3D scene scripts
::::::::::

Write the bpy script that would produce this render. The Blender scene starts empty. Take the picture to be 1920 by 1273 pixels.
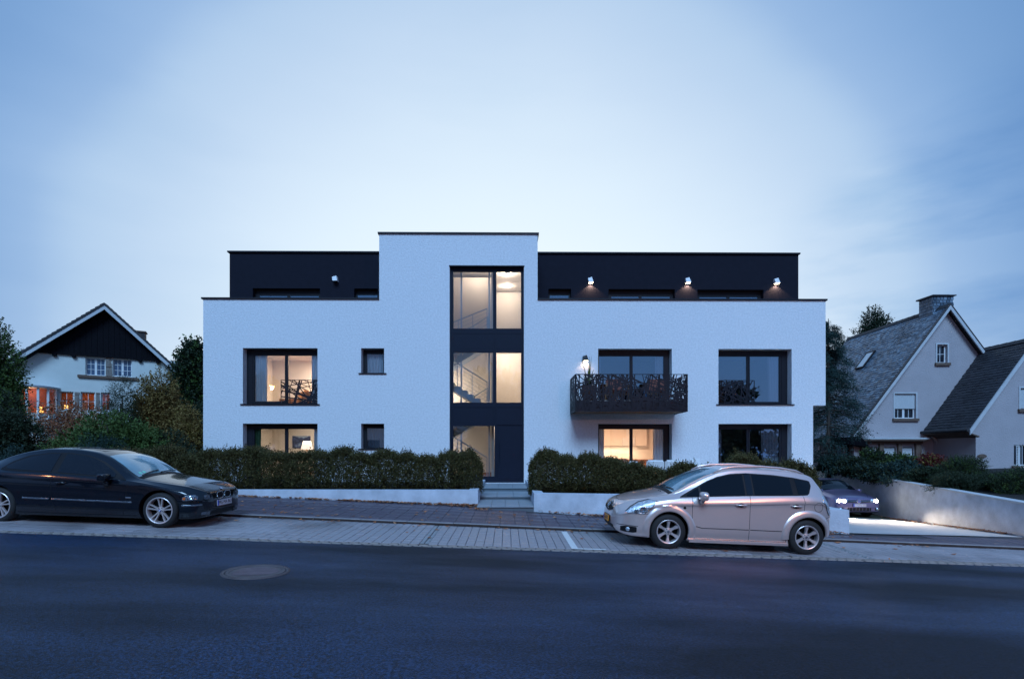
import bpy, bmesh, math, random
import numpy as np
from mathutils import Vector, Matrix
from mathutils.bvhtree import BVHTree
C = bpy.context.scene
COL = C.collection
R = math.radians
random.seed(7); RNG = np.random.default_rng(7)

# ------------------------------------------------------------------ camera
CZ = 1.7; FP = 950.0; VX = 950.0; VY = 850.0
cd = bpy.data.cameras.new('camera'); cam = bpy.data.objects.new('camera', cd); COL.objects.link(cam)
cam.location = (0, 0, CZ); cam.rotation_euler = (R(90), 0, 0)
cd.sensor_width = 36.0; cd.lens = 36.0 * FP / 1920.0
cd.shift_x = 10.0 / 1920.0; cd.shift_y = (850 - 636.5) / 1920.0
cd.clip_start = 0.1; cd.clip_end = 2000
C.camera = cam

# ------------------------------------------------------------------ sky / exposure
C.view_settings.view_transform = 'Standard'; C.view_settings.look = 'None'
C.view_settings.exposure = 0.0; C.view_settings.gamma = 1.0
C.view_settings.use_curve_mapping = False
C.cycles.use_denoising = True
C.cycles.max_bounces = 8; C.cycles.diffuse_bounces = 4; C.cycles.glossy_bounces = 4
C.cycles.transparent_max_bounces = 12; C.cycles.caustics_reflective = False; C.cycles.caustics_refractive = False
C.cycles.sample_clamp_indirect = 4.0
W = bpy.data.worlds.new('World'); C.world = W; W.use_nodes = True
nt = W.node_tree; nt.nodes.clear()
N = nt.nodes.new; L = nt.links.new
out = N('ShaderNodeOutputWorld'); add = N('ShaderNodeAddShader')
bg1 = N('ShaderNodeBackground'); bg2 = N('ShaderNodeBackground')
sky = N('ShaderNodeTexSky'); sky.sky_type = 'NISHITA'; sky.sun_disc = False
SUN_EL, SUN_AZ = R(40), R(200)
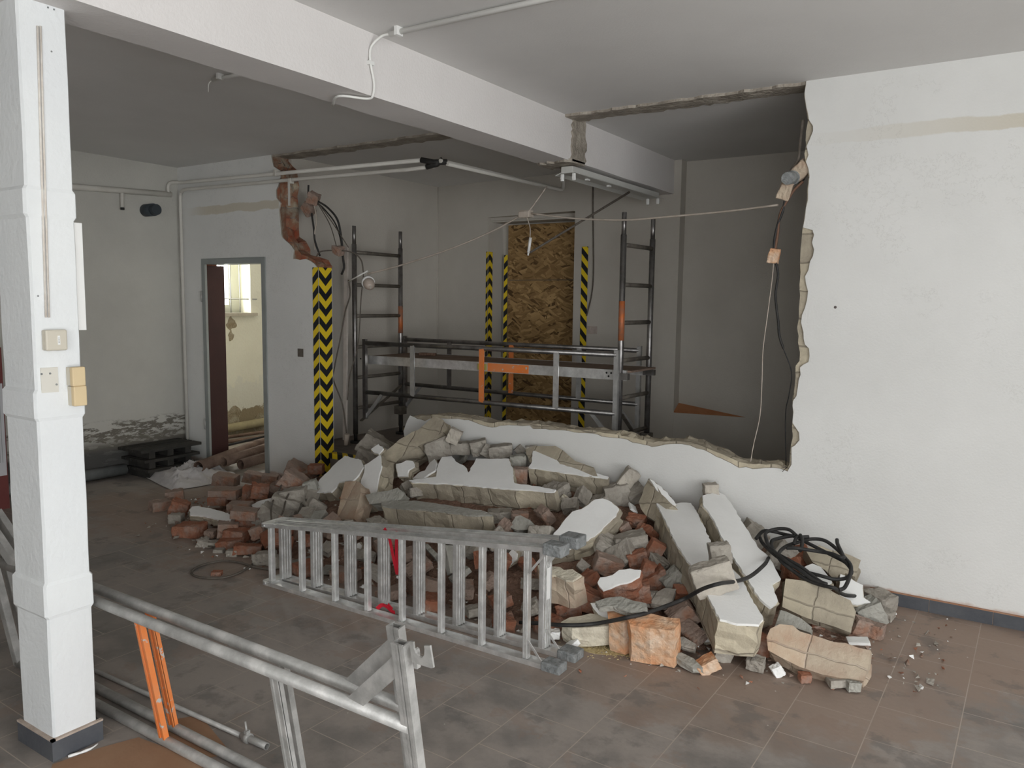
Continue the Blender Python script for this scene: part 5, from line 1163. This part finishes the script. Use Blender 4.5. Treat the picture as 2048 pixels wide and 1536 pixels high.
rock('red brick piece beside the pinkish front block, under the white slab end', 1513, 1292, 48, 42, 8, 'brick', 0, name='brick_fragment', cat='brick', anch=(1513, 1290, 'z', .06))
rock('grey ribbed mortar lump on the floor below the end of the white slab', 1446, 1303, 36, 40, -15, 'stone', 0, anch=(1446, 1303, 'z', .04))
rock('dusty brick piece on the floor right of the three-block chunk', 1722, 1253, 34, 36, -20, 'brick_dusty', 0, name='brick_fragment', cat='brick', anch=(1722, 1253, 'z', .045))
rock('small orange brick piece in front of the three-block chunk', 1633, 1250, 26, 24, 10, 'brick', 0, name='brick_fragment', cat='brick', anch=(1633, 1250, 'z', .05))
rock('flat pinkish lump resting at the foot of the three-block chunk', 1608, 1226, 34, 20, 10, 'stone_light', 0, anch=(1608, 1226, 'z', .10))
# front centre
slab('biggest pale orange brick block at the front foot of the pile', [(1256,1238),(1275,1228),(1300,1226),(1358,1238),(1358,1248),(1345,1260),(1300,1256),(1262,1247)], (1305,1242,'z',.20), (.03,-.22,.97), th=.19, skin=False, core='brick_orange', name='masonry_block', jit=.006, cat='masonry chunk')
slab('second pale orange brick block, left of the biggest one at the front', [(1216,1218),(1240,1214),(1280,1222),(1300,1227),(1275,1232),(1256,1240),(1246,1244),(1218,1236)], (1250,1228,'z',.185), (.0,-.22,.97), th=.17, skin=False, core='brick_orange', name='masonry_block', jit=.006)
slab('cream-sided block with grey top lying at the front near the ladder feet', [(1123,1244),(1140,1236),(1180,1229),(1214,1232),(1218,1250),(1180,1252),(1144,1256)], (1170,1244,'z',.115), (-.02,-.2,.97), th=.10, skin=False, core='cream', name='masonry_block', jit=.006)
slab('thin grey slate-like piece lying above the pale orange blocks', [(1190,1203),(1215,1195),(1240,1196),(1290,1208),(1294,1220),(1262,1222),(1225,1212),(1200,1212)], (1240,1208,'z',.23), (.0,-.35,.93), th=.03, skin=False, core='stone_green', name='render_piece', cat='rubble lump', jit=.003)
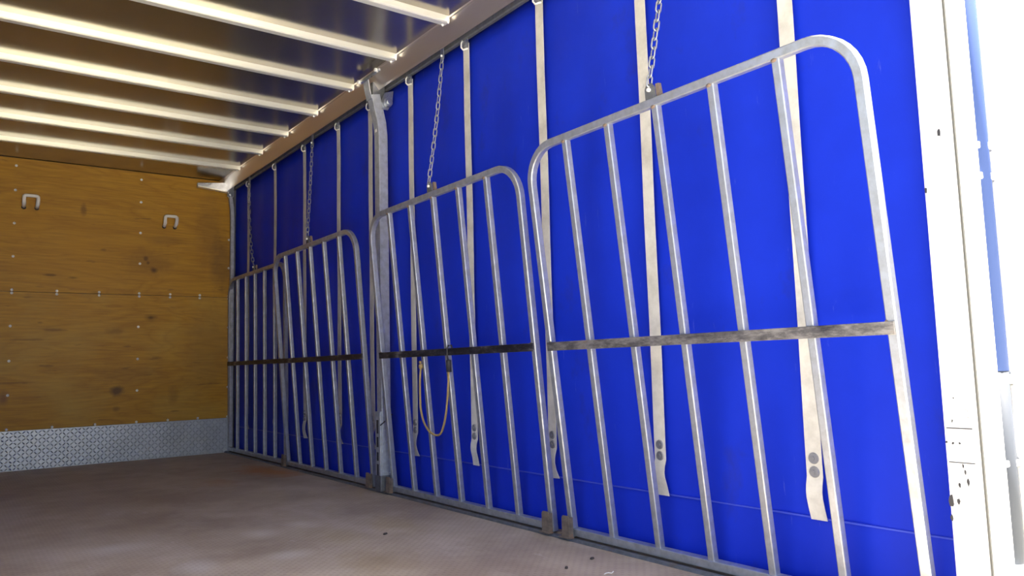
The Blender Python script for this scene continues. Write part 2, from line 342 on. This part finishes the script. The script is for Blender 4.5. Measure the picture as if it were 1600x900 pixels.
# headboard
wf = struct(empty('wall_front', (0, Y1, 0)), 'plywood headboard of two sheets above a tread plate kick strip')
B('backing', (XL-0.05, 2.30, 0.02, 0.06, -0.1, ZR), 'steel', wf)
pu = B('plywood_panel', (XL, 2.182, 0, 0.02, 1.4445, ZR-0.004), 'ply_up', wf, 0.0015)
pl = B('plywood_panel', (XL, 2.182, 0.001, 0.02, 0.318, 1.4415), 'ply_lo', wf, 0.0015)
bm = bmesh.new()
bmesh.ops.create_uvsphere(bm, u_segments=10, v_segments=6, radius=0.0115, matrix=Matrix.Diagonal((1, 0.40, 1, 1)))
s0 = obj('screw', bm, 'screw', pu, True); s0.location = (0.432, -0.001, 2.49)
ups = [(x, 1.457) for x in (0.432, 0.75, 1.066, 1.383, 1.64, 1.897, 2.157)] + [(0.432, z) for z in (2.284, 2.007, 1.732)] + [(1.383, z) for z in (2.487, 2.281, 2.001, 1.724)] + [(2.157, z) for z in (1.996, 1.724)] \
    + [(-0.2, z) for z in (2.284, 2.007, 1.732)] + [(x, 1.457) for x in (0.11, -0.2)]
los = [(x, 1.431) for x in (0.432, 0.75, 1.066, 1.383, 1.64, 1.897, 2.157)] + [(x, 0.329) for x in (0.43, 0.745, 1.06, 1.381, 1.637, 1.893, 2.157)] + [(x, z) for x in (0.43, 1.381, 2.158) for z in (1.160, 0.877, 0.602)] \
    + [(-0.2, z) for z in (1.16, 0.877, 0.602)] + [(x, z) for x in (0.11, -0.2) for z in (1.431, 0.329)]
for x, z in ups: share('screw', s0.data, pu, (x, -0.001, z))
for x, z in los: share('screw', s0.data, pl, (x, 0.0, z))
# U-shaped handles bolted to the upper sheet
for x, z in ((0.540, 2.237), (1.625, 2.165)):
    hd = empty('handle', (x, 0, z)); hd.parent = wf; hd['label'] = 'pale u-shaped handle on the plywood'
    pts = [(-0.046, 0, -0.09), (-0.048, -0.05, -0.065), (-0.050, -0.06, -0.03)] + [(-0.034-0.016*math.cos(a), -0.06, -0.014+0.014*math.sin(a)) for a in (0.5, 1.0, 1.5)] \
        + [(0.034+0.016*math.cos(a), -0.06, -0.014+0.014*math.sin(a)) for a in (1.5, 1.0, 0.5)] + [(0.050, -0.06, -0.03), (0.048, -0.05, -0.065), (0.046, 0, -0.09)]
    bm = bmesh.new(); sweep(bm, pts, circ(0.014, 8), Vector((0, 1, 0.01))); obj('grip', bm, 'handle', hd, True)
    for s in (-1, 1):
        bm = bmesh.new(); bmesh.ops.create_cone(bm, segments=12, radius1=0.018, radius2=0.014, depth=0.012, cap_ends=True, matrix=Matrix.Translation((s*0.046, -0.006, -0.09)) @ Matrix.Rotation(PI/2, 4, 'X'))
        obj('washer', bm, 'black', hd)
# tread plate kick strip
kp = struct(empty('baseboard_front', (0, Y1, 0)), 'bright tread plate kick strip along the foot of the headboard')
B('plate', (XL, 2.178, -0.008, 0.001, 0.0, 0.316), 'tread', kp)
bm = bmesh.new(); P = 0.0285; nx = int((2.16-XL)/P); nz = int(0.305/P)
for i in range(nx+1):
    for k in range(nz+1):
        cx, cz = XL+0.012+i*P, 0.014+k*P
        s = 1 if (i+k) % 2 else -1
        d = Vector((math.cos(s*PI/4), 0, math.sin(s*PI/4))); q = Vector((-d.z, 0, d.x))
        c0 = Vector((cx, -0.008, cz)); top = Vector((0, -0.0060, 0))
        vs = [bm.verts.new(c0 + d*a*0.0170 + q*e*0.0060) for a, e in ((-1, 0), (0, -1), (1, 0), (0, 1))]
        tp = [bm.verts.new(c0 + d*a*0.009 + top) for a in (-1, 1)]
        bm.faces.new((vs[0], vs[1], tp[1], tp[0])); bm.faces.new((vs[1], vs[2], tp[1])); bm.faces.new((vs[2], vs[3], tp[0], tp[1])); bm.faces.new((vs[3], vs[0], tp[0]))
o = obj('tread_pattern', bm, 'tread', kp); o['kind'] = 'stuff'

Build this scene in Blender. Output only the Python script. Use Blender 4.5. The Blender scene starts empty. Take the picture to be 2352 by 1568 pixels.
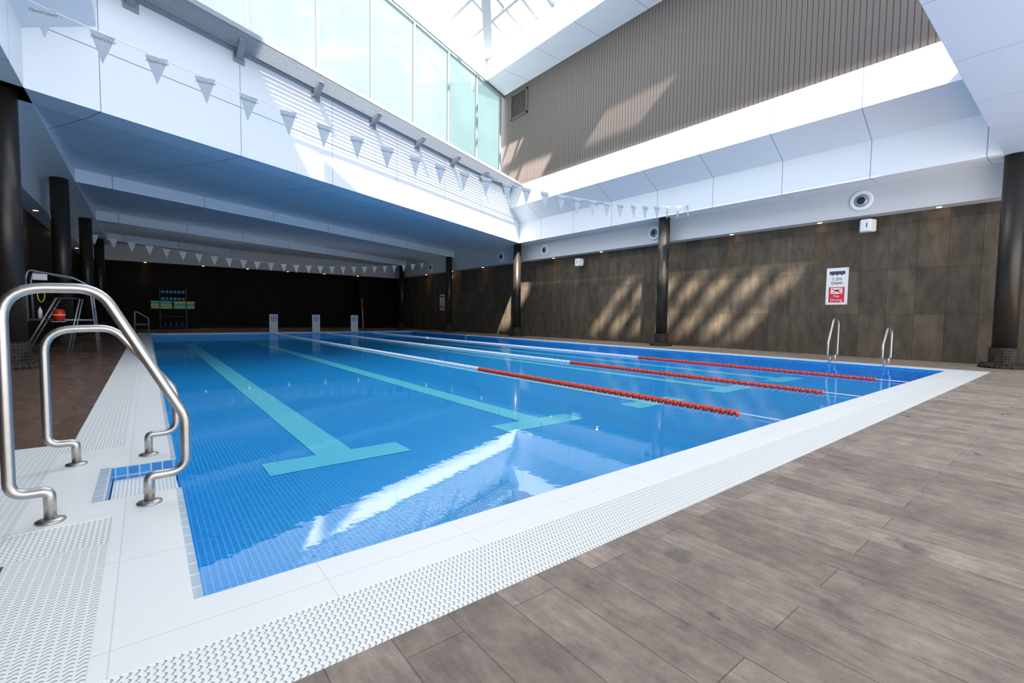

::::::::::

▶ **YOUR INSTRUCTIONS**
Write down every line from the opening of the listing to the line with "random.seed(7); RNG = np.random.default_rng(7)", both included, and nothing else; the pictures are omitted.

▶ **FINAL ANSWER**
Write the bpy script that would produce this render. The Blender scene starts empty. Take the picture to be 1920 by 1273 pixels.
import bpy, bmesh, math, random
import numpy as np
from mathutils import Vector, Matrix
from mathutils.bvhtree import BVHTree
C = bpy.context.scene
COL = C.collection
R = math.radians
random.seed(7); RNG = np.random.default_rng(7)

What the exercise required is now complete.